I really haven't a good excuse as to why I haven't posted for such a long time. I think part of me as ignored the blog, ignored the raw feelings that accompany my writings, actually ignored the hurt, the missing, the nausea, the longing all that come from writing on this blog. I have been better about being able to push the scenes of the accident from my mind faster when they intrude, infest at the worst times. And yet I feel guilty for not thinking of Loughlin continuously, for finding joy in life or getting myself busy so that the grief is not all encompassing.
Last night our ward celebrated the 24th of July, a holiday set aside for the appreciation we have of our ancestors that crossed across the plains and settle in the Salt Lake Valley and establish the church my family belongs to. My new calling keeps me busy during the party but as people left and the building grew empty my thoughts drifted back to better times, times when life was so simple and yet I did not realize how blessed my life was. Harlen had left earlier and as I walked outside to 4 of my children waiting for me, the longing hit me like a wave at Big Surf. I couldn't breath. I still don't understand anything positive that could come from my loss.I still struggle with my testimony everyday.
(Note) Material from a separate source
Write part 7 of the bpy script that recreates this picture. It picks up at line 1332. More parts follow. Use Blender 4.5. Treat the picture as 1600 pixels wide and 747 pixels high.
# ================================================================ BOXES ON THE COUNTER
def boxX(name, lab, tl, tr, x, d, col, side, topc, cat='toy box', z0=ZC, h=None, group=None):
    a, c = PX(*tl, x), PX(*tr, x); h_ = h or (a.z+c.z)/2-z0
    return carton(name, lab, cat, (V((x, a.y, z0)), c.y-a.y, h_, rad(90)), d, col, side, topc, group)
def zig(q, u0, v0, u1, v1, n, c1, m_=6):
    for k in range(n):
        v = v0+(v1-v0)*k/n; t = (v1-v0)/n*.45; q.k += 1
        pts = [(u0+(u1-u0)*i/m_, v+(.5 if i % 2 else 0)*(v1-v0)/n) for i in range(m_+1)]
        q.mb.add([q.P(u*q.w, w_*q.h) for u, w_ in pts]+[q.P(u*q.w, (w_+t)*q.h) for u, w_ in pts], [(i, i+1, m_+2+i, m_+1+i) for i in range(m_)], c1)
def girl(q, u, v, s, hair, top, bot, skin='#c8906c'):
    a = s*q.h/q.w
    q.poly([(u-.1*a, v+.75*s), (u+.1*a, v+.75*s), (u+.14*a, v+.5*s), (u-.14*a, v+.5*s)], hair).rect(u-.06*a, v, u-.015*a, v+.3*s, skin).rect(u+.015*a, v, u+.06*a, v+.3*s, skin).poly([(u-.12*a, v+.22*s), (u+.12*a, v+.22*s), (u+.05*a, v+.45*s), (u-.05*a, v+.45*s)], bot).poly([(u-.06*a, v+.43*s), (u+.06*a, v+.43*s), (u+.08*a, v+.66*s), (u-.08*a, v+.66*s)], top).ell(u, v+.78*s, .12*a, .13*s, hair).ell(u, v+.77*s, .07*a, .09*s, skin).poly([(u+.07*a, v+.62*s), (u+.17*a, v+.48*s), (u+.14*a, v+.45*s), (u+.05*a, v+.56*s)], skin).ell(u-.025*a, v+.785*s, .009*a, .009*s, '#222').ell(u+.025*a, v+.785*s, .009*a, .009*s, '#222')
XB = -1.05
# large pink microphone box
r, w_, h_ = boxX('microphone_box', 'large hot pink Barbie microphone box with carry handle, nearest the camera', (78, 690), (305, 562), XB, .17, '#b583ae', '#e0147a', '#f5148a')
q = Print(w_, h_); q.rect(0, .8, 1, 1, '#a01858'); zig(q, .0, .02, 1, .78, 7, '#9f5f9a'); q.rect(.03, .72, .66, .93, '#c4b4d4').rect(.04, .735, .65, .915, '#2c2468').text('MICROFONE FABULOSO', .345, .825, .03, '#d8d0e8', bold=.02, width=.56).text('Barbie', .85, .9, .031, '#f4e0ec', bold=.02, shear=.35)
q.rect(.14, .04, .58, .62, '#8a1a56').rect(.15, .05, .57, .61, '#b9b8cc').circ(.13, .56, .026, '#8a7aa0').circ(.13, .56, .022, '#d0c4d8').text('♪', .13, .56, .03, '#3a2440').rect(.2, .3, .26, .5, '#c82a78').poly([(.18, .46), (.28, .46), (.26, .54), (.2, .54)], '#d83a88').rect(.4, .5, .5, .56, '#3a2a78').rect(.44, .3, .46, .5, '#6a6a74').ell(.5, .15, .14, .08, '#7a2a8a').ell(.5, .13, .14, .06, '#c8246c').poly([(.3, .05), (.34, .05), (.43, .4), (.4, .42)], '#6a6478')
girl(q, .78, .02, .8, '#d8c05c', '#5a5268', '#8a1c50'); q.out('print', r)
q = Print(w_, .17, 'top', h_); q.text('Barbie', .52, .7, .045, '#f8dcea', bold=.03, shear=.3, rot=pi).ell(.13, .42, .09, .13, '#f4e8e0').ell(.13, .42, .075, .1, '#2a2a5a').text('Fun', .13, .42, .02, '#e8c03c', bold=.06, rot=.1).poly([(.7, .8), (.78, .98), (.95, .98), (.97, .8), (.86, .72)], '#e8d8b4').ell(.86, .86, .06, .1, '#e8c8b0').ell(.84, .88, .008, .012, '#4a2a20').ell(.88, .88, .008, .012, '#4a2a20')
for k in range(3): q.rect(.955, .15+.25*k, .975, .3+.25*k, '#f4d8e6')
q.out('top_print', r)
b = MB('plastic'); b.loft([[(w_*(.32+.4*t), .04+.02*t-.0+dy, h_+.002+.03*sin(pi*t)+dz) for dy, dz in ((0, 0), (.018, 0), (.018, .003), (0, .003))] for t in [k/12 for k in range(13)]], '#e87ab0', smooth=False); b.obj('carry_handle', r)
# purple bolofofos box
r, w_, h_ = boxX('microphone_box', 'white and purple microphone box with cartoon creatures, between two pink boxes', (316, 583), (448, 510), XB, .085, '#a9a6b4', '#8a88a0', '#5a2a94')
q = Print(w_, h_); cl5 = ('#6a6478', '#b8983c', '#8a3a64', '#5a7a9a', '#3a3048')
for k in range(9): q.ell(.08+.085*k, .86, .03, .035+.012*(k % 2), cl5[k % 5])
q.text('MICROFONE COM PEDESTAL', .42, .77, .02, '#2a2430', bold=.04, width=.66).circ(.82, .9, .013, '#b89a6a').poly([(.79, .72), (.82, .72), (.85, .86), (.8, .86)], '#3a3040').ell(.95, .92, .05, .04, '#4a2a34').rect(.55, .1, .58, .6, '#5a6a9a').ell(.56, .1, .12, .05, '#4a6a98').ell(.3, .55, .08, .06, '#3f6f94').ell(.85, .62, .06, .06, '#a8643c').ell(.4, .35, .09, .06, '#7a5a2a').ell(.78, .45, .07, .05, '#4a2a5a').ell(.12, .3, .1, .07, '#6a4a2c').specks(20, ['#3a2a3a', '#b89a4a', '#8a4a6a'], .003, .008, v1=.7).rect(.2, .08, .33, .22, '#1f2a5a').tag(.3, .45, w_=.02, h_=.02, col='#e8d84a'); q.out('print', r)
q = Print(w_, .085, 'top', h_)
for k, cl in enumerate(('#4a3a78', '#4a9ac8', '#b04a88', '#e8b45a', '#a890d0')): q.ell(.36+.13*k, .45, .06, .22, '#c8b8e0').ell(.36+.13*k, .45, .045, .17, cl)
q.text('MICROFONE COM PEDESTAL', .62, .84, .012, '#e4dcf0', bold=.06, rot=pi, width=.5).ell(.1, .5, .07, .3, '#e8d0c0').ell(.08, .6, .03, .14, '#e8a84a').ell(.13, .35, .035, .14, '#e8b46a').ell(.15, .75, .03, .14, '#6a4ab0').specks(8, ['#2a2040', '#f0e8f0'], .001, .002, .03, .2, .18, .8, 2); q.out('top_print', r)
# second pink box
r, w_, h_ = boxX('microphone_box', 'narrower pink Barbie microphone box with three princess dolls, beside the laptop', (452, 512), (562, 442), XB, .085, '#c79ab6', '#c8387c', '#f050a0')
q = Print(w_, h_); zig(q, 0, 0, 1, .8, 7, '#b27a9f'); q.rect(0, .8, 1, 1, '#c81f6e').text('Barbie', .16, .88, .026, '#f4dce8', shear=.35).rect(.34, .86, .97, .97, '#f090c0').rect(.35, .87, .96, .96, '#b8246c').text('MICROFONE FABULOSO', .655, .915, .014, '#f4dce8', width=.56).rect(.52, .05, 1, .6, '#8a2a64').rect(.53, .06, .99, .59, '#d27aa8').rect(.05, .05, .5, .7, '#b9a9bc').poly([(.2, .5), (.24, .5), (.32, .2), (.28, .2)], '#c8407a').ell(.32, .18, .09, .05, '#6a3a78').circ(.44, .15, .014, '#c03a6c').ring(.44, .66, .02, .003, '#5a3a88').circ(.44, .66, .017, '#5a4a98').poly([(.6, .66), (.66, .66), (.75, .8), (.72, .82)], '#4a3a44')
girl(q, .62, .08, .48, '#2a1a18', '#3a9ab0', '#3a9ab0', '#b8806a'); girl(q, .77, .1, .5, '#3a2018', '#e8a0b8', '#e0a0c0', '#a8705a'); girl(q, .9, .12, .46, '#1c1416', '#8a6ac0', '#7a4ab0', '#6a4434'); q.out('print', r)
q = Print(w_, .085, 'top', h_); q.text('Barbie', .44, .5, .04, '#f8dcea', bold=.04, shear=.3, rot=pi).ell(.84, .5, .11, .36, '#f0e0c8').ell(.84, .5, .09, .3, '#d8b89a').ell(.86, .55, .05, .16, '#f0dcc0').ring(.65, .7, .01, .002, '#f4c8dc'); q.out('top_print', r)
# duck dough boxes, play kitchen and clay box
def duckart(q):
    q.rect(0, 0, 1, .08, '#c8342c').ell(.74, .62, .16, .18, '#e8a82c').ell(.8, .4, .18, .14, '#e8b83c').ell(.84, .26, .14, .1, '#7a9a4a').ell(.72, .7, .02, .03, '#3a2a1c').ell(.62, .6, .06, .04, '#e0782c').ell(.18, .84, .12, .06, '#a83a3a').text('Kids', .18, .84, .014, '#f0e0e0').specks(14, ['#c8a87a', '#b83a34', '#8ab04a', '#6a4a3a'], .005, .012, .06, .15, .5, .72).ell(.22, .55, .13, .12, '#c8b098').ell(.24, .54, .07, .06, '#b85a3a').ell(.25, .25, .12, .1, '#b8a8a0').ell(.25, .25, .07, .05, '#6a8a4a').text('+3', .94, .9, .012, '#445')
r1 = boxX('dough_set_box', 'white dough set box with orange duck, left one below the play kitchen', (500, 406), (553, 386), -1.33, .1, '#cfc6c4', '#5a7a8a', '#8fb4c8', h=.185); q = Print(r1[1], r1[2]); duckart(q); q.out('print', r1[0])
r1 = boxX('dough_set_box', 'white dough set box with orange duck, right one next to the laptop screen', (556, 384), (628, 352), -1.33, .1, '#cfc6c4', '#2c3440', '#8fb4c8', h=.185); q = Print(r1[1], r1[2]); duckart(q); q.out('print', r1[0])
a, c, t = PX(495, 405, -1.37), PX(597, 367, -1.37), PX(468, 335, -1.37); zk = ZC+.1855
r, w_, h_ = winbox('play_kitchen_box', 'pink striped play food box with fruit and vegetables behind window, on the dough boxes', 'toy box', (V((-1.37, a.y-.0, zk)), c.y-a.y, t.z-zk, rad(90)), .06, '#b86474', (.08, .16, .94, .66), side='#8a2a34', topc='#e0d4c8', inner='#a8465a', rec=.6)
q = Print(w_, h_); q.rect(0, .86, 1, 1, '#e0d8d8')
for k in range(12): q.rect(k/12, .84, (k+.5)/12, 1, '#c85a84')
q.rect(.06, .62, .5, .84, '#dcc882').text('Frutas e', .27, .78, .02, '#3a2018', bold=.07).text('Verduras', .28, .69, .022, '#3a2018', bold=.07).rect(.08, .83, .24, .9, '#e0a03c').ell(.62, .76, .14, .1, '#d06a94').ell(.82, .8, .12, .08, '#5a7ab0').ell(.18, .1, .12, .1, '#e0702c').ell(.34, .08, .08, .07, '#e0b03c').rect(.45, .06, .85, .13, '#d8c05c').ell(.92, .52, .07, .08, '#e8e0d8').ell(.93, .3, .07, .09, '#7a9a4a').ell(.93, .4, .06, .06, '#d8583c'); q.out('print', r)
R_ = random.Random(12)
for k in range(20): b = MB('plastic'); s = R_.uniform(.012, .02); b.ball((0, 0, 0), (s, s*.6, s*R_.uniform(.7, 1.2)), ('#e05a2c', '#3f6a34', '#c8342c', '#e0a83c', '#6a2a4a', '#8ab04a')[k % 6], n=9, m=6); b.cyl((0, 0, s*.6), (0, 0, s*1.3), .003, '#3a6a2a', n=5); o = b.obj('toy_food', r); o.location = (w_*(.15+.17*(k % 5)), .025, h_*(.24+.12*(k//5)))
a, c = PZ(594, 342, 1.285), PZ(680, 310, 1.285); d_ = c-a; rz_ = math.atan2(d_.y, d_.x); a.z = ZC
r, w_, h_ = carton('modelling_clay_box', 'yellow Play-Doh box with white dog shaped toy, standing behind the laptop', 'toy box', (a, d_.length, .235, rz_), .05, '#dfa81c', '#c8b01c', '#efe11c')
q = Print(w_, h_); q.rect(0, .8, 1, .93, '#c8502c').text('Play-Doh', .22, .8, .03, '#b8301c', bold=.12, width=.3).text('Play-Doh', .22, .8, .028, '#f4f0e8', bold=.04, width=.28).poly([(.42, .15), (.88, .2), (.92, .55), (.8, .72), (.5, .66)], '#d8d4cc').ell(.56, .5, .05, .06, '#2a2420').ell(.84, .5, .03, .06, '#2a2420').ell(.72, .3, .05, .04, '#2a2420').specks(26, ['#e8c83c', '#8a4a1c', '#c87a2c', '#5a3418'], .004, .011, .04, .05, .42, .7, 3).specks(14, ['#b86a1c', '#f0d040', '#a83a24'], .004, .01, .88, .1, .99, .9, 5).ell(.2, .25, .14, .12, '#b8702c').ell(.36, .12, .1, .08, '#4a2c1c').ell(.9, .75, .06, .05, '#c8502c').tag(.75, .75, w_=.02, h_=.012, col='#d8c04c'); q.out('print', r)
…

I still find it difficult to pray to my Father in Heaven and now I feel guilty for not thinking of Loughlin all of the time. But I got to a point that I could not even do the smallest of chores without being distracted. In two weeks my sleep time never surpassed 4 hrs a night and my physical body started to feel the repercussions. I couldn't take care of my family and my relationship with others was suffering.
I have already received blessings from my new calling. I have realized how important the parable of the lost sheep is. I never could understand why we should leave so many to save one. I understand now, the worth of one soul is great...............
3 comments:
Just want you to know that your words and perspective help me so much. I check your blog every once in a while so I am a blog friend I guess! :) I hope you don't mind. You have shown so much strength in this human world because your testimony and knowledge of eternity comes through in all your struggles and ups and downs. I often cry for you and what you have to face. I am sorry.
I have a teenage son that I struggle with and your comments always make me stop and think.
I am also excited for your new calling! I have been in the RS presidency and know that the blessings just keep coming! You have so much wisdom to offer others. Good luck and hang in there.
Had a great time with your cousin Amy a few weeks ago! I'm proud of the progress you are making. I'm sorry it's so hard. Just dive into your new calling and lose yourself in service.
Much love!
The worth of YOUR soul is great. Loughlin would want you to be happy, not sad all the time. Let the blessings come into your life--you deserve a break from the hard, though it continues. You have so much wisdom. They are lucky to have you serving in RS. You will be fabulous!